_The problem_: Each line that follows is to be retyped exactly.

_Source data_:
____________________
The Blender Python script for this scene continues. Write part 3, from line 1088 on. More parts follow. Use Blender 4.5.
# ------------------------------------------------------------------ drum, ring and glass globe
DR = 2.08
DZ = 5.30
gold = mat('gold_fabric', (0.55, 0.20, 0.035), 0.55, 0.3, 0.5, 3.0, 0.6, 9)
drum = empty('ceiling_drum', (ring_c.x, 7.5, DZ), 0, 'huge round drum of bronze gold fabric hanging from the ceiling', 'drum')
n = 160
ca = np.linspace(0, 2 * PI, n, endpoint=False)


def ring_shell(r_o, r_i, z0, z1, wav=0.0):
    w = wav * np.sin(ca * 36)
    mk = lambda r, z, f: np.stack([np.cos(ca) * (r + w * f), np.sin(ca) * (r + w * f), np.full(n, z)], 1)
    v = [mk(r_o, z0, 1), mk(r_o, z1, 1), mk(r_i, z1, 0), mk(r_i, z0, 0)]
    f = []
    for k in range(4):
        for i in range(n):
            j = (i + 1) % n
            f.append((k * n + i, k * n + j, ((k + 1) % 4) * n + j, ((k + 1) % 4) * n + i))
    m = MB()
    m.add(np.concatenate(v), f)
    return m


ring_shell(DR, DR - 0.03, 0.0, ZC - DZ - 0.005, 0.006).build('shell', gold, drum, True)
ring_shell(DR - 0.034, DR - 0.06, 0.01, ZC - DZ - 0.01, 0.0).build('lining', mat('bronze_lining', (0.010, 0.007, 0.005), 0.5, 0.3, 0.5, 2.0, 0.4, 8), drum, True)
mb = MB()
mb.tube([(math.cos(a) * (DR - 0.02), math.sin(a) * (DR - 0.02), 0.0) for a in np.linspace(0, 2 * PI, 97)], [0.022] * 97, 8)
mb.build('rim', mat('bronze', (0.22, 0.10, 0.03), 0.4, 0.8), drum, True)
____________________
_Result of this task_:
The Blender Python script for this scene continues. Write part 3, from line 1088 on. More parts follow. Use Blender 4.5.
# ------------------------------------------------------------------ drum, ring and glass globe
DR = 2.08
DZ = 5.30
gold = mat('gold_fabric', (0.55, 0.20, 0.035), 0.55, 0.3, 0.5, 3.0, 0.6, 9)
drum = empty('ceiling_drum', (ring_c.x, 7.5, DZ), 0, 'huge round drum of bronze gold fabric hanging from the ceiling', 'drum')
n = 160
ca = np.linspace(0, 2 * PI, n, endpoint=False)


def ring_shell(r_o, r_i, z0, z1, wav=0.0):
    w = wav * np.sin(ca * 36)
    mk = lambda r, z, f: np.stack([np.cos(ca) * (r + w * f), np.sin(ca) * (r + w * f), np.full(n, z)], 1)
    v = [mk(r_o, z0, 1), mk(r_o, z1, 1), mk(r_i, z1, 0), mk(r_i, z0, 0)]
    f = []
    for k in range(4):
        for i in range(n):
            j = (i + 1) % n
            f.append((k * n + i, k * n + j, ((k + 1) % 4) * n + j, ((k + 1) % 4) * n + i))
    m = MB()
    m.add(np.concatenate(v), f)
    return m


ring_shell(DR, DR - 0.03, 0.0, ZC - DZ - 0.005, 0.006).build('shell', gold, drum, True)
ring_shell(DR - 0.034, DR - 0.06, 0.01, ZC - DZ - 0.01, 0.0).build('lining', mat('bronze_lining', (0.010, 0.007, 0.005), 0.5, 0.3, 0.5, 2.0, 0.4, 8), drum, True)
mb = MB()
mb.tube([(math.cos(a) * (DR - 0.02), math.sin(a) * (DR - 0.02), 0.0) for a in np.linspace(0, 2 * PI, 97)], [0.022] * 97, 8)
mb.build('rim', mat('bronze', (0.22, 0.10, 0.03), 0.4, 0.8), drum, True)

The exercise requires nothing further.